I don't have a particularly sweet tooth and once I have had a quick taste of what I have baked to see if it worked I have little interest in eating more.  I have no doubt that some killjoy psychologist would have a field day with that but I can live with it.

At Christmas 2007 I wanted to make cup cakes for friends as gifts.  I looked in all my recipe books, I haunted bookshops, but found little to inspire me.  Through the joy of Google I found a little site with a simple vanilla cup cake recipe on it.  Something about the way it was written, the context it was in, made it clear that this was the recipe of a home baker with heart.  And so it proved - the best cup cake recipe I have ever tried, which also makes a wonderful Victoria sponge.  This was particularly pleasing as Victoria sponge has been one of my recurring failures.  I know all the theory for why a sponge cake would be too thin, would crack, would shrink away from the sides, would sink in the middle, would cook unevenly.  Knowing the theory and adjusting accordingly did not stop any of these things happening, occasionally and memorably all at the same time.

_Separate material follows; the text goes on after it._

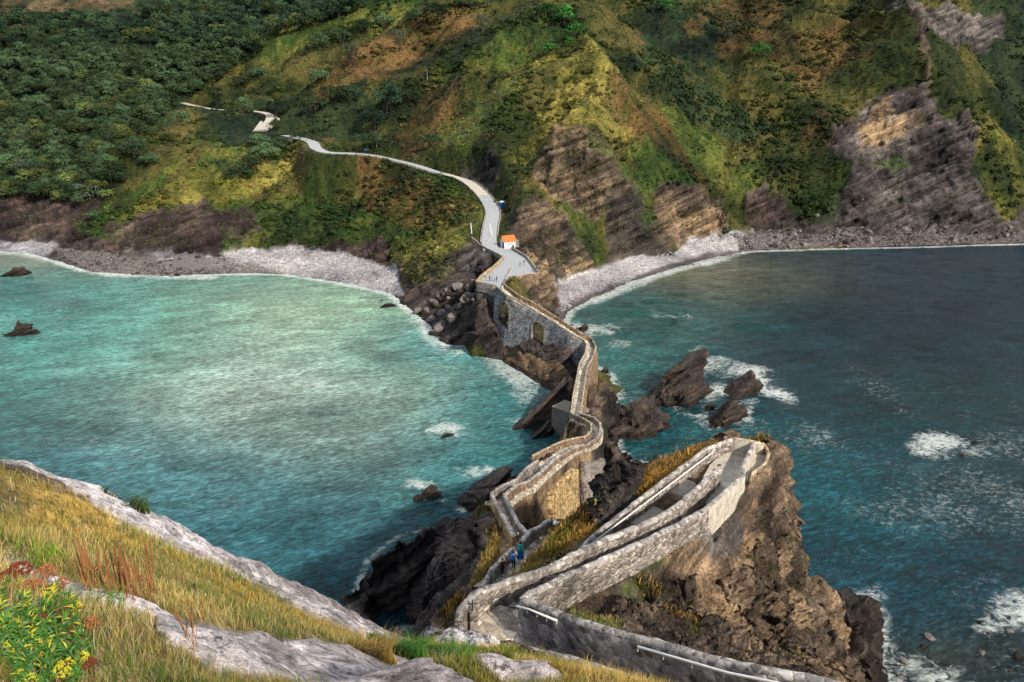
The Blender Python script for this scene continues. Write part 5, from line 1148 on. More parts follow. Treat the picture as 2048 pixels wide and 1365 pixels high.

Having cracked the sponge, my other two problem areas are also kitchen classics.  Scones and shortbread.  I suck at both.  I keep coming back to them and trying different recipes, different techniques, different everythings but to no avail.  I am determined to master them both, but along the way to just carry on trying new recipes for all sorts of other things and to keep baking for the love of it.

I'm not a decorator and I'm too clumsy to be great at detail.  Straightforward classic baking of cookies and tarts, fruit cakes and tea breads, cheesecakes and brownies, tray bakes and shortcakes.

Last weekend, on a whim, I made a pineapple upside down cake as a last minute pudding for my father-in-law.  The last time I made one of those I must have been 13 and in home economics class.  This has got me on a nostalgia trip and after a similar time lag of 20+ years I'm going to make a Swiss roll.  This is a bigger deal than it may sound given my traditional problems with sponge cakes and of course the terrors of rolling the thing up.  So I'm off for a happy hour of looking at the various recipes I have before plunging once more into the mix.

At this moment in time I have no idea whether this blog is going to be something I stick to or not.  My intention is to keep a record for myself of which recipes I have tried, which I have loved, what has gone hideously wrong and what has been fixed.  I am unlikely to record everything I bake and may not get any further than this first post.  Either way, I'll be baking, so I for one will be happy.